[Aim of the exercise]
Give the data a second time, exactly and in full.
........
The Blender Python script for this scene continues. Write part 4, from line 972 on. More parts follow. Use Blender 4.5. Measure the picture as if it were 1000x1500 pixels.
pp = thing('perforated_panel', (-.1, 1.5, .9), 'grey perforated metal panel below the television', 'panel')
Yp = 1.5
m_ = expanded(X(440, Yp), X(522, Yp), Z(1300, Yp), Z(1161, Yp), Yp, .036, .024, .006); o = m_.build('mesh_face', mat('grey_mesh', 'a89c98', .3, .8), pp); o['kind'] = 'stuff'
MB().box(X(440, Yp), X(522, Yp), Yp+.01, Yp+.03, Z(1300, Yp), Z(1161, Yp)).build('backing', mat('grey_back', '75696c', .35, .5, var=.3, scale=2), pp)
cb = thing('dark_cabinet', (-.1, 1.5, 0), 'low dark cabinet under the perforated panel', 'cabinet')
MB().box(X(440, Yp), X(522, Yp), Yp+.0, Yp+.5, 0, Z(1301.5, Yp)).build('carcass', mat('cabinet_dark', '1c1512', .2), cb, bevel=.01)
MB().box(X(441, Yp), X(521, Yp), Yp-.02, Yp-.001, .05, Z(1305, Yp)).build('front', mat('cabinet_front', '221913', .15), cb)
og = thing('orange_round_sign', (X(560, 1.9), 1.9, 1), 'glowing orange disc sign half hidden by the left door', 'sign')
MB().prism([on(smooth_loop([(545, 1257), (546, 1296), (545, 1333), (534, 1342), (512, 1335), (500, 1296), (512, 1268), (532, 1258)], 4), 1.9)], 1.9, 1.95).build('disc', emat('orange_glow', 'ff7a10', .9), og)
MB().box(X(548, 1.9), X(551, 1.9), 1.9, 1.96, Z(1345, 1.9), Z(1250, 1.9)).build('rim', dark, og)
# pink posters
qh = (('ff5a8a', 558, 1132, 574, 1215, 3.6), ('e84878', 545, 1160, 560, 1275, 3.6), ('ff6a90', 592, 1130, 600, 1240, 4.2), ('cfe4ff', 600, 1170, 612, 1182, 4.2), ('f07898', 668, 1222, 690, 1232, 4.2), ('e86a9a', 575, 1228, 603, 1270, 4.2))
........
[Result for this task]
The Blender Python script for this scene continues. Write part 4, from line 972 on. More parts follow. Use Blender 4.5. Measure the picture as if it were 1000x1500 pixels.
pp = thing('perforated_panel', (-.1, 1.5, .9), 'grey perforated metal panel below the television', 'panel')
Yp = 1.5
m_ = expanded(X(440, Yp), X(522, Yp), Z(1300, Yp), Z(1161, Yp), Yp, .036, .024, .006); o = m_.build('mesh_face', mat('grey_mesh', 'a89c98', .3, .8), pp); o['kind'] = 'stuff'
MB().box(X(440, Yp), X(522, Yp), Yp+.01, Yp+.03, Z(1300, Yp), Z(1161, Yp)).build('backing', mat('grey_back', '75696c', .35, .5, var=.3, scale=2), pp)
cb = thing('dark_cabinet', (-.1, 1.5, 0), 'low dark cabinet under the perforated panel', 'cabinet')
MB().box(X(440, Yp), X(522, Yp), Yp+.0, Yp+.5, 0, Z(1301.5, Yp)).build('carcass', mat('cabinet_dark', '1c1512', .2), cb, bevel=.01)
MB().box(X(441, Yp), X(521, Yp), Yp-.02, Yp-.001, .05, Z(1305, Yp)).build('front', mat('cabinet_front', '221913', .15), cb)
og = thing('orange_round_sign', (X(560, 1.9), 1.9, 1), 'glowing orange disc sign half hidden by the left door', 'sign')
MB().prism([on(smooth_loop([(545, 1257), (546, 1296), (545, 1333), (534, 1342), (512, 1335), (500, 1296), (512, 1268), (532, 1258)], 4), 1.9)], 1.9, 1.95).build('disc', emat('orange_glow', 'ff7a10', .9), og)
MB().box(X(548, 1.9), X(551, 1.9), 1.9, 1.96, Z(1345, 1.9), Z(1250, 1.9)).build('rim', dark, og)
# pink posters
qh = (('ff5a8a', 558, 1132, 574, 1215, 3.6), ('e84878', 545, 1160, 560, 1275, 3.6), ('ff6a90', 592, 1130, 600, 1240, 4.2), ('cfe4ff', 600, 1170, 612, 1182, 4.2), ('f07898', 668, 1222, 690, 1232, 4.2), ('e86a9a', 575, 1228, 603, 1270, 4.2))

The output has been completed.